Buyruldu grubuna giren belgelerin sonu genellikle “deyü buyruldu” şeklinde bitmekle beraber bazan “buyruldu”nun konulmayıp “deyü” ile, bazan da “deyü” de konmayarak meselâ sadece “amel ve hareket eyleyesiz” denilerek bitirildiği ve hemen arkasından da tarih atıldığına rastlanmaktadır. Bu şekilde bitenlerde hiç şüphe yok ki son kelimeler zımnen ifade edilmektedir. Nitekim sadrazam buyruldulanının suretlerinin yazıldığı buyruldu defterlerinde de buyruldu-ların sonları hep “eyleyesiz deyü” klişesiyle bitirilmiştir.
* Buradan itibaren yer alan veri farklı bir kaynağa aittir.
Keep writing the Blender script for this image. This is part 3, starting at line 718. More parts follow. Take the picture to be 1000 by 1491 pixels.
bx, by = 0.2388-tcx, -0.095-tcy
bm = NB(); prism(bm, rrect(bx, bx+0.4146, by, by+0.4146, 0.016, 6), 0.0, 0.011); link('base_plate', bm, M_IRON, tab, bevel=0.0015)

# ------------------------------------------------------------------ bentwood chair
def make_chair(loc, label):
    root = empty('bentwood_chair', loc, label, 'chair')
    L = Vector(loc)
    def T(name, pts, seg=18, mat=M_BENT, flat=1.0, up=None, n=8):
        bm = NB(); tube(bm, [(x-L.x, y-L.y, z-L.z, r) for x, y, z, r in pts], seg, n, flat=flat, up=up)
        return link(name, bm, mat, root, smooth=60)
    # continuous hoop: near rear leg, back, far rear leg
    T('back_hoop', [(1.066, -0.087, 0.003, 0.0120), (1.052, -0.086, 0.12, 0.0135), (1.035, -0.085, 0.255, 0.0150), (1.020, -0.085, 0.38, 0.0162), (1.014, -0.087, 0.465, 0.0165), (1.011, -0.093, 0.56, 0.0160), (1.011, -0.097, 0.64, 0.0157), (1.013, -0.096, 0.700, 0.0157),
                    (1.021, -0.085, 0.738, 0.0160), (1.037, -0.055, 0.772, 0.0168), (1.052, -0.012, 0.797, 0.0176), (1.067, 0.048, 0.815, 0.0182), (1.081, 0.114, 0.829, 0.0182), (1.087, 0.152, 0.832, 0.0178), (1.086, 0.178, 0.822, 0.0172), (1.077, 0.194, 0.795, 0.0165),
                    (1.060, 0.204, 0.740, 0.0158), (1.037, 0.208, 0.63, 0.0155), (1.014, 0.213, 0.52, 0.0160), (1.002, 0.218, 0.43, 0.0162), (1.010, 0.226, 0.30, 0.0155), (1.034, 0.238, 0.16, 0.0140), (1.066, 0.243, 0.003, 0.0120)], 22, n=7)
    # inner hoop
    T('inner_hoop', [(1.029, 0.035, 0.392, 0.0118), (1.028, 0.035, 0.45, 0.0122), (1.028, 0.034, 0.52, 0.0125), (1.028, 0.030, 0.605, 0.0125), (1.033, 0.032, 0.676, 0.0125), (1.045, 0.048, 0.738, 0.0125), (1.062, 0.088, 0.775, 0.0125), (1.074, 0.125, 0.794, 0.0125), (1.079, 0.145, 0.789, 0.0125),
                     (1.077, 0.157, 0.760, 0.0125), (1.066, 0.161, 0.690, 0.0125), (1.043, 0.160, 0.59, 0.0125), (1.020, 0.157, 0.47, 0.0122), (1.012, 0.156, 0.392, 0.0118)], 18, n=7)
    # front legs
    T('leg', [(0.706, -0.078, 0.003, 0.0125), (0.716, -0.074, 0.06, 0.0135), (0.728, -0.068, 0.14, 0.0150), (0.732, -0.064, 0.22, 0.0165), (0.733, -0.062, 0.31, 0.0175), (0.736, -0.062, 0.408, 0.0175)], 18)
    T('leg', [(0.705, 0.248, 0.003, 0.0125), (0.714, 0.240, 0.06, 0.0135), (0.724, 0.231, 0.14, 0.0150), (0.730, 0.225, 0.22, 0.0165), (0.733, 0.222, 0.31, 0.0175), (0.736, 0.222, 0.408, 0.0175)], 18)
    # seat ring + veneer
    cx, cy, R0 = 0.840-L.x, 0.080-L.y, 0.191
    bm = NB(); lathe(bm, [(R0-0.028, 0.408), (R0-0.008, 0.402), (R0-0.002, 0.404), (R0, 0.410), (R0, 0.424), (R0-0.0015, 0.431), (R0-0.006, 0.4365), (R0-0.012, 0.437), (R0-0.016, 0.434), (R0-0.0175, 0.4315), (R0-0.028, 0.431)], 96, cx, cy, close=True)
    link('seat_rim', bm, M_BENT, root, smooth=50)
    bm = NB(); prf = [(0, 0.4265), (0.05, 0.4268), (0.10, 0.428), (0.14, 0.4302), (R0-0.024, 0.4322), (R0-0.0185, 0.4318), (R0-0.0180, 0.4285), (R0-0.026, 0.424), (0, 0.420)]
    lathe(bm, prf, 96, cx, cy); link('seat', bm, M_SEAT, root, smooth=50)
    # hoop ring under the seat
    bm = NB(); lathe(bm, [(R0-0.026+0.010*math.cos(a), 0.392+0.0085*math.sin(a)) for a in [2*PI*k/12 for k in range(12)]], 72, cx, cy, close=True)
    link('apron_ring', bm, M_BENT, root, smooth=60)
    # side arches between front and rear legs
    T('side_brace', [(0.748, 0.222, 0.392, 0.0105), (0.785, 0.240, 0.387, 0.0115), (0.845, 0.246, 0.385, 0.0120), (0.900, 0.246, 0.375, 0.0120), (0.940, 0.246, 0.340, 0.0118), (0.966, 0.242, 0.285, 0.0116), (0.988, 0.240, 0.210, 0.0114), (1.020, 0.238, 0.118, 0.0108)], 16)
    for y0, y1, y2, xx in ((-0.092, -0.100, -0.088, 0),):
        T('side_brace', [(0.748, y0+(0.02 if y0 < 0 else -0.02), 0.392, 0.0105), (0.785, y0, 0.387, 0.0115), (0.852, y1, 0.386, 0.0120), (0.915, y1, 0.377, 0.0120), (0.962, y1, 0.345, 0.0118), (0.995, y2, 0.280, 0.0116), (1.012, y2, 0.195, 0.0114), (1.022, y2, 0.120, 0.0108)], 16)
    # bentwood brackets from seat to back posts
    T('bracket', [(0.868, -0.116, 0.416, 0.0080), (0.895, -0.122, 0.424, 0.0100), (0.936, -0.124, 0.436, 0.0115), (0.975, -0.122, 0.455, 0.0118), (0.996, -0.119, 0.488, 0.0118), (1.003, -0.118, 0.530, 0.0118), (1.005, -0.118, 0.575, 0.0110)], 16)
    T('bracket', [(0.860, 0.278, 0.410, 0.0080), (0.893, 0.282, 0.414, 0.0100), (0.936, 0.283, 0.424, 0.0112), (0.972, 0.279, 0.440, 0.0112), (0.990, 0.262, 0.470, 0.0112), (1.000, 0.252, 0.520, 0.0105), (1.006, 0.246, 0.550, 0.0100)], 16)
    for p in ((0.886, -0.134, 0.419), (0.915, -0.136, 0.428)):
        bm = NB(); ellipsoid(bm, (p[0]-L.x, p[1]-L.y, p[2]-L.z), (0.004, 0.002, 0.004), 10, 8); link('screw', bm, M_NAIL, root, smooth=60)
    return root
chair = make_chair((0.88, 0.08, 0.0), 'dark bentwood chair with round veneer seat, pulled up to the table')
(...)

Kullanıldığı belgeye adını veren buyruldu kelimesi, başlangıçta oldukça açık ve okunaklı bir şekilde yazılırken zamanla klişeleşmiş ve okunması mümkün olmayan bir şekil almıştır. Onun içindir ki bu stilize şekli “emrimdir” diye okuyanlar da olmuştur. Meselâ IV. Mehmed’in bazı hatt-ı hümâyunlarında buyruldu klişesine çok benzemekle beraber çizgilerin sayısındaki fazlalıkla ondan ayrılan bir başka stilize şekle rastlanmaktadır ki bunun gerçekten “emrimdir” tarzında okunması gerekir.
Gerek merkezde gerekse taşrada yazılan bütün buyruldularda daima divanî yazı kullanılmıştır.